L’équation impossible d’Israël
Entre sa création en 1948 et l’adoption de la loi sur l’Etat nation du peuple juif en 2018, l’Etat israélien a cherché à résoudre une équation pour trouver le point d’équilibre qui lui aurait permis d’être à la fois juif, démocratique, et cela sur un territoire sécurisé aussi grand que nécessaire où les juifs seraient majoritaires. Or les paramètres de l’équation pris deux à deux rendent impossible le troisième : si l’Etat d’Israël voulait être démocratique sur un territoire important pour assurer sa profondeur de sécurité, il ne pouvait pas être juif. S’il voulait être démocratique et juif, il devait se résoudre à abandonner des territoires importants. Et s’il voulait être juif sur un vaste territoire, il ne pouvait pas être démocratique. C’est cette dernière voie que le gouvernement Netanyahou a définitivement prise, les habitants d’Israël réalisent qu’il les a emmenés dans une impasse qui peut leur être fatale. La première voie est celle d’un Etat unique incluant les Palestiniens dans une citoyenneté égalitaire israélienne, la seconde est celle de deux Etats dans la ligne des accords d’Oslo de 1995. Dans les deux cas, la question du retour ou de l’indemnisation des réfugiés de 1948 est centrale. La réalisation de l’Etat d’Israël ne pourra se résoudre que si la société israélienne dépasse la défense sécuritaire de son Etat pour regarder en face l’existence politique des Palestiniens.
Qui serons-nous lorsque nous renaîtrons des cendres ?
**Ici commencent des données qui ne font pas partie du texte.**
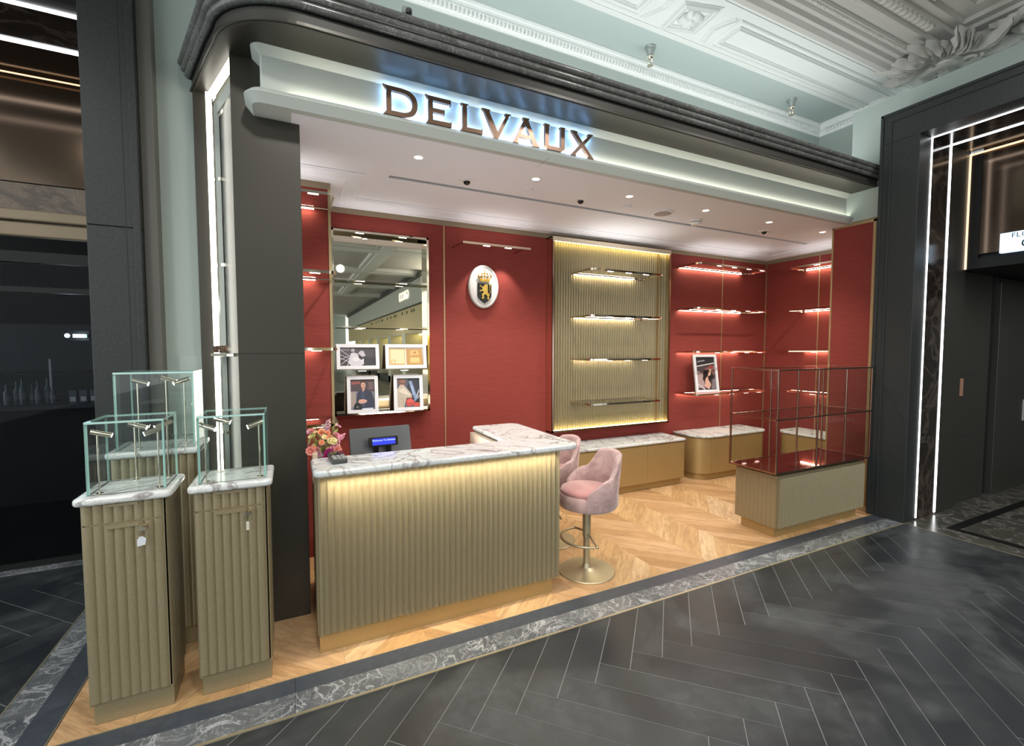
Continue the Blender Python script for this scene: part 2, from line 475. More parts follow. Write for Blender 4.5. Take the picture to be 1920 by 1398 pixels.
# shop oak chevron floor
sf = MB().box(-.96, 6.4, 2.474, 4.52, -.06, -.0035).box(-1.3, 5.4, 2.2, 2.48, -.06, -.032).box(-1.3, -.95, 2.47, 4.6, -.06, -.032).build('floor', SUBFLOOR)
tag(sf, 'light oak chevron parquet floor inside the red shop', 'floor', kind='structure')
CW = .445; SP = .172
for k in range(-9, 9):
    x0 = 2.89+CW*k; x1 = x0+CW; up = k % 2 == 0
    for j in range(-6, 20):
        yb = 2.3+SP*j-(.12 if up else .3)
        e = .0007
        if up: p = [(x0+e, yb+e), (x1-e, yb+CW+e), (x1-e, yb+CW+SP-e), (x0+e, yb+SP-e)]
        else: p = [(x0+e, yb+CW+e), (x1-e, yb+e), (x1-e, yb+SP-e), (x0+e, yb+CW+SP-e)]
        p = clip(p, lambda q: q[0]+.958); p = clip(p, lambda q: 6.36-q[0]) if len(p) > 2 else p
        p = clip(p, lambda q: q[1]-2.475) if len(p) > 2 else p
        p = clip(p, lambda q: 4.5-q[1]) if len(p) > 2 else p
        if len(p) < 3 or area(p) < .0006: continue
        if min(q[1] for q in p) > 3.95 and not (max(q[0] for q in p) > 4.2): continue
        if max(q[0] for q in p) < .0 and min(q[1] for q in p) > 3.55: continue
        MB().prism(p, -.02, random.uniform(-.0003, .0003)).build('plank', WOODA if up else WOODB, sf)

# ---------------------------------------------------------------- setting: shop walls and ceiling
def wall(name, label, mb, m): 
    return tag(mb.build(name, m), label, 'wall', kind='structure')
wb = wall('wall_back', 'red silk covered back wall of the shop', MB().box(.25, 6.5, 4.505, 4.62, 0, 3.1), TAUPE)
ZT = 2.90
for a, b in ((.30, 1.405), (1.417, 2.60), (2.60, 4.34), (4.34, 5.428), (5.44, 6.345)):
    MB().box(a, b, 4.497, 4.505, 0, ZT).build('panel', RED, wb)
for x in (1.411, 5.434):
    MB().box(x-.006, x+.006, 4.492, 4.505, 0, ZT).build('joint_strip', TRIM, wb)
MB().box(.30, 6.36, 4.488, 4.505, ZT, 2.95).build('top_band', TAUPE, wb)
wl = wall('wall_left', 'red stub wall at the left behind the dark pillar', MB().box(-.3, .295, 3.905, 4.505, 0, 3.0), TAUPE)
MB().box(-.3, .283, 3.897, 3.905, 0, ZT).build('panel', RED, wl)
MB().box(.283, .303, 3.89, 3.91, 0, ZT).build('corner_strip', TRIM, wl)
MB().box(-.3, .303, 3.888, 3.905, ZT, 2.95).build('top_band', TAUPE, wl)
wr = wall('wall_right', 'red right wall of the shop recess with slim gold joints', MB().box(6.365, 6.5, 2.9, 4.62, 0, 3.1), TAUPE)
for a, b in ((3.0, 3.73), (3.742, 4.485)):
    MB().box(6.357, 6.365, a, b, 0, ZT).build('panel', RED, wr)
MB().box(6.352, 6.365, 3.73, 3.742, 0, ZT).build('joint_strip', TRIM, wr)
MB().box(6.343, 6.365, 4.484, 4.497, 0, ZT).build('corner_strip', TRIM, wr)
MB().box(6.348, 6.365, 3.0, 4.49, ZT, 2.95).build('top_band', TAUPE, wr)
wn = wall('wall_right_return', 'tall red return panel at the right end of the shopfront', MB().box(5.428, 6.5, 2.56, 3.06, 0, 3.0), TAUPE)
MB().box(5.418, 5.428, 2.665, 3.045, 0, 2.965).build('panel', RED, wn)
MB().box(5.415, 5.43, 2.64, 2.665, 0, 2.99).box(5.415, 5.43, 3.045, 3.062, 0, 2.99).box(5.415, 5.43, 2.64, 3.062, 2.965, 3.0).build('edge_strip', TRIM, wn)

ce = MB().box(.03, 6.5, 2.92, 3.618, 2.985, 3.08).box(.03, 6.5, 3.668, 4.6, 2.985, 3.08).box(.03, .709, 3.618, 3.668, 2.985, 3.08).box(5.91, 6.5, 3.618, 3.668, 2.985, 3.08)
ce = tag(ce.build('ceiling', SHOPCEIL), 'smooth pale ceiling of the shop with a long dark slot', 'ceiling', kind='structure')
MB().box(-.115, .08, 2.922, 3.06, 2.9855, 3.08).build('soffit_return', COVEP, ce)
MB().box(.70, 5.92, 3.60, 3.69, 3.03, 3.075).build('slot_backing', BLACKGAP, ce)
prof = [(0, 0), (.24, 0), (.24, -.006), (.225, -.008), (.215, -.016), (.17, -.018), (.16, -.024), (.12, -.026), (.11, -.034), (.0, -.036)]
cm = MB().sweep([(u, 2.985+w_) for u, w_ in prof], [(-.1, 3.9), (.30, 3.9), (.30, 4.5), (6.36, 4.5), (6.36, 3.0)], False)
tag(cm.build('trim_7', SHOPCEIL, smooth=30), 'white stepped ceiling cornice above the red walls', 'trim', kind='structure')

# ---------------------------------------------------------------- setting: mall walls, ceiling
ZC = 4.456
gw = wall('wall_front', 'mint green mall wall above and left of the shopfront', MB().box(-.72, 6.03, 3.6, 3.75, 3.32, ZC).box(-.72, -.505, 3.6, 3.75, 0, 3.32), MINT)
MB().box(-.655, -.52, 3.592, 3.6, 1.1, 1.612).build('access_panel', MINT, gw, bevel=.002)
wall('wall_far_right', 'mint green return wall high up right of the shopfront', MB().box(6.02, 6.2, 2.85, 3.6, 3.3, ZC), MINT)
wall('wall_lift', 'mint green wall band around the black lift portal', MB().box(5.42, 6.4, 2.53, 2.895, 2.995, 4.15).box(5.42, 6.4, -8, 2.53, 3.9, 4.15), MINT)
mc = tag(MB().box(-6, 6.2, 2.6, 3.75, ZC, ZC+.1).build('ceiling', MINTC), 'pale mint mall ceiling with white plaster beam', 'ceiling', kind='structure')
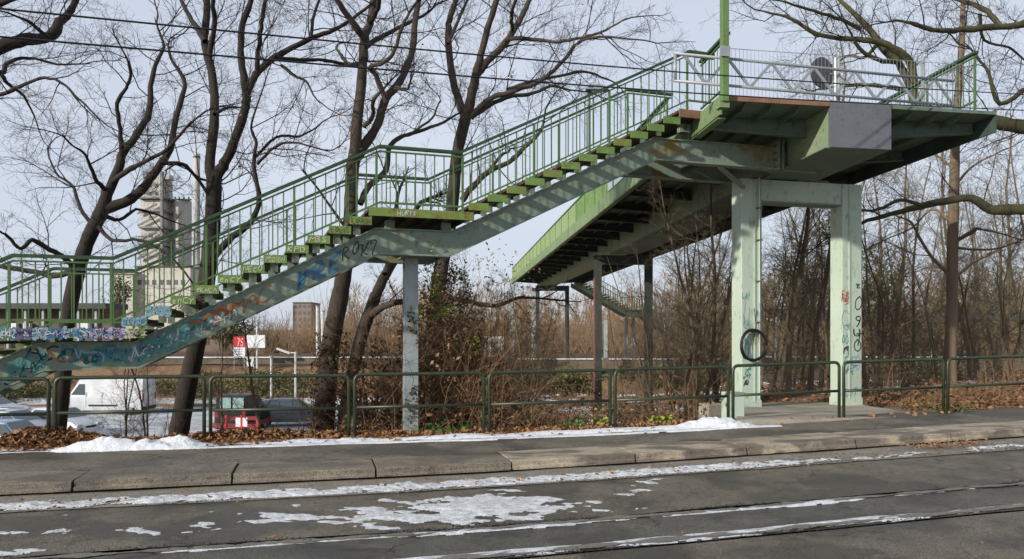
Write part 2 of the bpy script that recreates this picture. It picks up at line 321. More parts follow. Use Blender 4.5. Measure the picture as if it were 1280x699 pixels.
def ribbon(mb, fn, pl, wd):                  # flat brush line, fn maps (x,y)->world just above a face
    p = []
    for i in range(len(pl)-1):
        for k in range(3): t = k/3; p.append((pl[i][0]*(1-t)+pl[i+1][0]*t, pl[i][1]*(1-t)+pl[i+1][1]*t))
    p.append(pl[-1]); n = len(p)
    if n > 4:
        for _ in range(2): p = [p[0]]+[tuple((p[i-1][c]+2*p[i][c]+p[i+1][c])/4 for c in (0, 1)) for i in range(1, n-1)]+[p[-1]]
    b = len(mb.v)
    for i in range(n):
        dx = p[min(i+1, n-1)][0]-p[max(i-1, 0)][0]; dy = p[min(i+1, n-1)][1]-p[max(i-1, 0)][1]; l = math.hypot(dx, dy) or 1
        wx, wy = -dy/l*wd/2, dx/l*wd/2
        mb.v.append(tuple(fn(p[i][0]+wx, p[i][1]+wy))); mb.v.append(tuple(fn(p[i][0]-wx, p[i][1]-wy)))
    for i in range(n-1): mb.f.append((b+2*i, b+2*i+1, b+2*i+3, b+2*i+2))
def graffiti(parent, fn, text, h, wd, ink, label=None, slant=.1, seed=0, gap=.12, jit=.16, width=None):
    mb = MB(); st, tw = strokes(text, h, jit, slant, gap, seed); kx = width/tw if width else 1
    for pl in st: ribbon(mb, lambda x, y: fn(x*kx, y), pl, wd)
    if mb.v:
        o = mb.build('graffiti', M['ink_'+ink], parent)
        if label: o['label'] = label
def blob(parent, fn, pts, ink):              # a filled patch of spray
    mb = MB().poly([fn(x, y) for x, y in pts]); mb.build('spray_patch', M['ink_'+ink], parent)

# ------------------------------------------------------------ ground
def sm(a, b, x): t = min(max((x-a)/(b-a), 0), 1); return t*t*(3-2*t)
def pave(X): return .13+.0225*math.log1p(math.exp(X*1.3))/1.3 if X < 20 else .13+.0225*X
RG = Frame(14.2)                               # street direction
K_A = 9.55                                      # kerb line in the street frame
def rail_a(X): return 12.40+.0806+X*.1985+.0   # Y of the guard rail line at X
def rail_Y(X): return 12.48+.1985*X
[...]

Aujourd’hui dans le fracas des sons et des images qui nous parviennent de la guerre, devant les interdictions des censeurs, la verbosité des éditorialistes et les commentaires de tous les « sachants » on a du mal à entendre les analyses et les témoignages raisonnés de celles et ceux qui vivent dans leur conscience et leur chair ces situations. Nous n’arrivons pas à lier les points de vue, plus simplement nous n’arrivons plus à penser ensemble. « Penser, malgré tout », titre l’éditorial des vœux 2024 de la revue en ligne Tenou’a Les pensées juives[1] « Penser avec tout, penser contre soi, penser, penser, penser, pour ne pas laisser le terrorisme nous prendre ça aussi ». L’ampleur et la cruauté des crimes du Hamas ont empêché pendant un moment la parole des milieux pro palestiniens qui redoutaient bien ce qui allait suivre, mais le niveau de terreur infligé en représailles aux populations civiles de Gaza, dépassant l’entendement, c’est maintenant la responsabilité de l’Etat d’Israël qui est en jeu devant les juridictions internationales et l’opinion publique mondiale. Dans ses Mémoires publiées en 1981, le grand historien de l’antisémitisme Léon Poliakov écrivait : « j’ignorais qu’on n’exorcise pas un mal millénaire à l’aide d’une argumentation rationnelle ». Encore aujourd’hui, la nécessité n’est pas d’argumenter rationnellement pour savoir qui l’emporte dans l’horreur, mais d’écouter ce qui se dit de raisonnable dans chaque camp. Il ne s’agit pas de tenter de réconcilier les contraires mais de les accepter éthiquement dans leur tension. Essayons de le faire en écoutant ce que disent et ont dit les intellectuels israéliens. « Qui serons-nous lorsque nous renaîtrons des cendres ? » a affirmé l’écrivain israélien David Grossman au Financial Times le 12 octobre 2023. Trois mois plus tard les cendres continuent de s’accumuler sur les gravats des immeubles de la bande de Gaza, détruits quotidiennement, recouvrant des milliers de corps ensevelis. Le 4 janvier, avec des artistes israéliens, il publiait une tribune pour lutter contre la déshumanisation des Gazaouis corolaire de l’éradication du Hamas cherchée par le gouvernement israélien. Dans ce texte, le parallèle entre la déshumanisation des Juifs prélude à la Shoah et celle des Gazaouis est fait, le raisonnement est poussé jusqu’à la vague d’islamophobie en Europe.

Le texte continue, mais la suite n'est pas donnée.